Legacy of Fighting for Human Rights
Outside the courthouse, hundreds of human rights advocates rallied,
demanding a severe sentence for the priest. At one point, Von Wernich
interrupted head judge Carlos Rozanski, saying he couldn't hear the
accusations against him because protestors could be heard yelling
"Assassin" from outside the courtroom.
Christina Valdez describes how she felt seeing Von Wernich on trial:
"Looking at Von Wernich is looking at the face of a murderer. I
suppose that all the relatives of the disappeared must feel a similar
sensation: a certain impunity because one has to sit and swallow down
everything that he or she feels in that moment. You can't yell at the
murderer, you can't scream 'assassin'."
This is only the third human rights trial since Argentina's Supreme
Court struck down amnesty laws in 2005 protecting military personnel
who served during the seven-year dictatorship. Human rights
organizations worry that judicial roadblocks and an atmosphere of fear
may provide former members of the military dictatorship a window to
escape conviction.
Rights representatives have expressed immediate concerns over missing
witness Julio Lopez; a new name that has been inscribed on the doleful
roll call of Argentina's disappeared. Human rights groups in Argentina
report that the trials to convict former members of the military
dictatorship for human rights abuses have been put on hold and that
the wave of threats against witnesses continues.

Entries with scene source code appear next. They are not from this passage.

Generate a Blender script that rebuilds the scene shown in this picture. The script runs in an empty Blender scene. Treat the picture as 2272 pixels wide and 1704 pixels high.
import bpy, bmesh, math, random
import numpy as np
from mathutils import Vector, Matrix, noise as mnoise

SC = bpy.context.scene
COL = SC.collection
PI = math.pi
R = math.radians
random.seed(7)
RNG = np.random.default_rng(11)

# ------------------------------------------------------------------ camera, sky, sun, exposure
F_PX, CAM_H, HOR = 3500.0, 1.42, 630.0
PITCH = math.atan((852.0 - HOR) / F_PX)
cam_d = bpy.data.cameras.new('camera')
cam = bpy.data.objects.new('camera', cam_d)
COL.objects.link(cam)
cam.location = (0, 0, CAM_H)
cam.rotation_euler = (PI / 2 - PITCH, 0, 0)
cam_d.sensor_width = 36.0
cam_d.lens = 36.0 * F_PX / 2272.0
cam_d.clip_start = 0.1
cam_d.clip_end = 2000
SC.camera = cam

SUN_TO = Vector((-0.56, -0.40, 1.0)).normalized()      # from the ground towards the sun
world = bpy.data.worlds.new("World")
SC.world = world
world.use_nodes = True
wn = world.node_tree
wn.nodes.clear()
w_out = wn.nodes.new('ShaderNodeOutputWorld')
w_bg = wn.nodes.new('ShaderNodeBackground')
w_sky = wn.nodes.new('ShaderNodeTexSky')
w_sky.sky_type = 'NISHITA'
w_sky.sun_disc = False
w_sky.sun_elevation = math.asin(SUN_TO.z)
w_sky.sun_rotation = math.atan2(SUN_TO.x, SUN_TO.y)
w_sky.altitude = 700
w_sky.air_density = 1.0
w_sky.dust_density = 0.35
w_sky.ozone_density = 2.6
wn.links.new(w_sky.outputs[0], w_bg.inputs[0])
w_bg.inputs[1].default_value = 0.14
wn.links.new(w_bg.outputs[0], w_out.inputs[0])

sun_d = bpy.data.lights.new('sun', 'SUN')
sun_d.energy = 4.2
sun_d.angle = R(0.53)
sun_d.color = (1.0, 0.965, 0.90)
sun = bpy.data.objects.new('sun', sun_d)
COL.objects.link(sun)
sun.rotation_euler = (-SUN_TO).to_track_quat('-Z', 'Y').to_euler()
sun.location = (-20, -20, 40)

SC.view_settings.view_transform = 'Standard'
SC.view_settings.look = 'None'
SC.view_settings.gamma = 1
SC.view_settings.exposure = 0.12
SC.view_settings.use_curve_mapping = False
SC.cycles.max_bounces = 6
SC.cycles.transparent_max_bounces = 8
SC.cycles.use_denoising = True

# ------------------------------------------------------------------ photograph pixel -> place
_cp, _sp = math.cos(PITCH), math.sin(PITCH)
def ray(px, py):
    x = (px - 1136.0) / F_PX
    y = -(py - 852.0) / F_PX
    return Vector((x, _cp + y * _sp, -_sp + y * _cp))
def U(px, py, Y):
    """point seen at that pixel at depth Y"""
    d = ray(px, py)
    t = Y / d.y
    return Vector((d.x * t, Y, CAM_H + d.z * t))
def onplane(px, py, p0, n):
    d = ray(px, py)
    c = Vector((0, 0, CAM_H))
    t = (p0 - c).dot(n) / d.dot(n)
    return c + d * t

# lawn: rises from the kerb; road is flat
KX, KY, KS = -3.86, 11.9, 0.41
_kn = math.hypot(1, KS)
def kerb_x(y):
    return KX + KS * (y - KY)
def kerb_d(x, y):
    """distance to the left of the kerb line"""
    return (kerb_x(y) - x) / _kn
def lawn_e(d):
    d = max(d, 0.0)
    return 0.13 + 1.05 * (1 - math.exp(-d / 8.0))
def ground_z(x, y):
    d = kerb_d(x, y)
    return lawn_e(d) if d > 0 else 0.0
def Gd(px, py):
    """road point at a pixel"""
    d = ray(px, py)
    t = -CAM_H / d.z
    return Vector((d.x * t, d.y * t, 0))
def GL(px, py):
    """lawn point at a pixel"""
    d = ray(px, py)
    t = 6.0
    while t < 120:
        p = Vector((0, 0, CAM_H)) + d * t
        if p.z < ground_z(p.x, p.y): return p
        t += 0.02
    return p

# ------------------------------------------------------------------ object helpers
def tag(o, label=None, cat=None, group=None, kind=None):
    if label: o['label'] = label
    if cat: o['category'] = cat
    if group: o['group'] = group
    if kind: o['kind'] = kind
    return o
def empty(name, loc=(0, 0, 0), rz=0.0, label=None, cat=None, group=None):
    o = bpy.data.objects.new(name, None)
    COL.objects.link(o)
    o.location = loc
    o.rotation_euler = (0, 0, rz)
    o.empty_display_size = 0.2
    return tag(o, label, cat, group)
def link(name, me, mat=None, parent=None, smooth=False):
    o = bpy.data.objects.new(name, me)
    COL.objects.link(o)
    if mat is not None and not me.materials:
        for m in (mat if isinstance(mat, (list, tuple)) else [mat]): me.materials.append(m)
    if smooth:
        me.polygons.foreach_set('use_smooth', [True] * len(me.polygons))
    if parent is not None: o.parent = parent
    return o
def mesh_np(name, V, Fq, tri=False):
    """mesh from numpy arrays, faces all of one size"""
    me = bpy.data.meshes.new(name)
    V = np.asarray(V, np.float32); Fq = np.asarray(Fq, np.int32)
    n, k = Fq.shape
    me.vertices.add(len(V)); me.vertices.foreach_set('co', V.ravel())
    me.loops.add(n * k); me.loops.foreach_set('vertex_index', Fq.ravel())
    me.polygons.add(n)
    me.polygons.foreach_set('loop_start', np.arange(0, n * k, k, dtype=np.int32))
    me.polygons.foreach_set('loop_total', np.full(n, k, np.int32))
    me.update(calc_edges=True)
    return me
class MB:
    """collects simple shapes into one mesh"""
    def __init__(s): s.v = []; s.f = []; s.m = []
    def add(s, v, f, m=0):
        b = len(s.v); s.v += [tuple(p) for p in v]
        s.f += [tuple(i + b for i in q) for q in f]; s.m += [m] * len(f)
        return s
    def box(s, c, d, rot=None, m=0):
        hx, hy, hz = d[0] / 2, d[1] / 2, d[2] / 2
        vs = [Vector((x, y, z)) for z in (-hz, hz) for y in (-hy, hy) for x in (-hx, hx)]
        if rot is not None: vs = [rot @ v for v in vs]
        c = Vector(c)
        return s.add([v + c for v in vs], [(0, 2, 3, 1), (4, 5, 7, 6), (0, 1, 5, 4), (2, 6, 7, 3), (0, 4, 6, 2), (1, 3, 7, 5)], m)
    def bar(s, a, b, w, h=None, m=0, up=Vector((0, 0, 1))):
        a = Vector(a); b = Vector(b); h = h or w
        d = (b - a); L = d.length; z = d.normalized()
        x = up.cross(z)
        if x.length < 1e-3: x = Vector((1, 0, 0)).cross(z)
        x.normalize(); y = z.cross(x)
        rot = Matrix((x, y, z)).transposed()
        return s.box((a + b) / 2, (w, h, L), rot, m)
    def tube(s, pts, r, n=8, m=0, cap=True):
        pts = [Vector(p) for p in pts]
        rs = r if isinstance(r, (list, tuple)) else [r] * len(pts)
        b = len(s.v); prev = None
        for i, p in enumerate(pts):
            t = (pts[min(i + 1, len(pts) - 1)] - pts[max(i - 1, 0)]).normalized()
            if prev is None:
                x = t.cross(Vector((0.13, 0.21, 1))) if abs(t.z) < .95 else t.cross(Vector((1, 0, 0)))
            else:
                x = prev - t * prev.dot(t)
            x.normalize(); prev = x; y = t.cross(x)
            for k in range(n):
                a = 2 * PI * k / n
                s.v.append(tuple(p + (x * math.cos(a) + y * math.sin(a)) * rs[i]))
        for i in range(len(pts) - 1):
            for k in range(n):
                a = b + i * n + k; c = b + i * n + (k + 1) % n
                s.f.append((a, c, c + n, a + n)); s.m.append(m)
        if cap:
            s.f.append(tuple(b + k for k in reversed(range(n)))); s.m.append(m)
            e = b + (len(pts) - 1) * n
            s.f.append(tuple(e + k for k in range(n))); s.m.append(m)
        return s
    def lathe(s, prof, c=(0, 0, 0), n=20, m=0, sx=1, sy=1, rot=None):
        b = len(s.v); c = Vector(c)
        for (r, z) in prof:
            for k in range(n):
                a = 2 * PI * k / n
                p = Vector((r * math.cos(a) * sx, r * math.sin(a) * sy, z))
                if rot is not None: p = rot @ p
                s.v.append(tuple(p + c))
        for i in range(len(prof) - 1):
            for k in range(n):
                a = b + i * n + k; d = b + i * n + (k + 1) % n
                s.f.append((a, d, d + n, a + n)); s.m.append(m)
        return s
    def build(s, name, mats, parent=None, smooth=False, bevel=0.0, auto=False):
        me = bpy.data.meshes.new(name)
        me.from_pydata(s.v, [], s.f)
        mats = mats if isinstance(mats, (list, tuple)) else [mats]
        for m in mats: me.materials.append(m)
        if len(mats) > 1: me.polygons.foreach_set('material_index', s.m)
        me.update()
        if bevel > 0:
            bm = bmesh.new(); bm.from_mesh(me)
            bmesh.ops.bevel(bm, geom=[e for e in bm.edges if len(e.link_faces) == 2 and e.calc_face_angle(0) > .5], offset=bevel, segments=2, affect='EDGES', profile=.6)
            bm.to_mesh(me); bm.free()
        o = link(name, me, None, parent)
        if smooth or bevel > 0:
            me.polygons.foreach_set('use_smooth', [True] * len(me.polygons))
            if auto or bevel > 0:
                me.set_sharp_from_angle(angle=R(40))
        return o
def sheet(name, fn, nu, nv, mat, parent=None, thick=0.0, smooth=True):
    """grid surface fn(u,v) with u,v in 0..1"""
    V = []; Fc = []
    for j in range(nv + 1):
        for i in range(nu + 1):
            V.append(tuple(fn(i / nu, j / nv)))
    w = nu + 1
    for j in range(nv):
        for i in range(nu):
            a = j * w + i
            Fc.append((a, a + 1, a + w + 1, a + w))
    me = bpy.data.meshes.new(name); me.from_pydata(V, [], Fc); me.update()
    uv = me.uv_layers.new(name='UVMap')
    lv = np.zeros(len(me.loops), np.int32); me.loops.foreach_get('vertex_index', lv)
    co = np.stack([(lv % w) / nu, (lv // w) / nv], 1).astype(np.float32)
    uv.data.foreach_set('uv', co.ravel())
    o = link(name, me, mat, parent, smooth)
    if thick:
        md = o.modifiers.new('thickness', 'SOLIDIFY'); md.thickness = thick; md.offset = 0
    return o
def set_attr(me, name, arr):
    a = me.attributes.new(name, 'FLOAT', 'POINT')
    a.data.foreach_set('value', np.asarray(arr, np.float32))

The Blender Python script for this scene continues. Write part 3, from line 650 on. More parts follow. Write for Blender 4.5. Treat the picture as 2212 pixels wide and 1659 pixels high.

Argentina's federal courts have virtually paralyzed upcoming human
rights trials six months after the disappearance of Julio Lopez?a key
witness who helped convict a former police officer for life. Lopez
went missing Sept. 18, 2006, the eve of the landmark conviction of
Miguel Etchecolatz, the first military officer to be tried for crimes
against humanity and genocide.
Only a handful of former military officers have been tried for their
human rights abuses during the military dictatorship. In April, a
federal court revoked a 1990 pardon for two of the leaders of the
former dictatorship, Jorge Videla and Emilio Massera, although it is
unlikely that the former dictators will serve any part of the life
sentences they received in 1985.
Etchecolatz is only the second military officer to be charged and
convicted for human rights abuses since 2005, when Argentina's Supreme
Court struck down immunity laws for former officers of the military
dictatorship as unconstitutional. Etchecolatz was arrested and
sentenced to 23 years in 1986, but was later freed when the "full
stop" and "due obedience" laws implemented in the early 1990s made
successful prosecution of ex-military leaders for human rights abuses
virtually impossible.
In total, 256 former military personnel and members of the military
government have been accused of human rights crimes and are now
awaiting trial. However, this adds up to less than one ex-military
officer for each of the country's 375 clandestine detention centers
that were used to torture and forcefully disappear people. Aside from
numbers, human rights representatives report that the trials are
advancing at a snail's pace, if advancing at all. Victims blame an
inefficient court system filled with structural bureaucratic
roadblocks and uncooperative judges.
Nora Cortinas says that Argentines do not wish to live with a justice
system that permits impunity: "What we want is for the trials to speed
up a little bit and not be tried on a case by case basis, and that the
government takes responsibility to help end the threats against
witnesses, judges, and lawyers, so that we can really say that there's
justice in this country."
Von Wernich's trial is expected to go on for two months. Human rights
groups are preparing events to demand the safe return of Julio Lopez
as the year anniversary of his disappearance nears.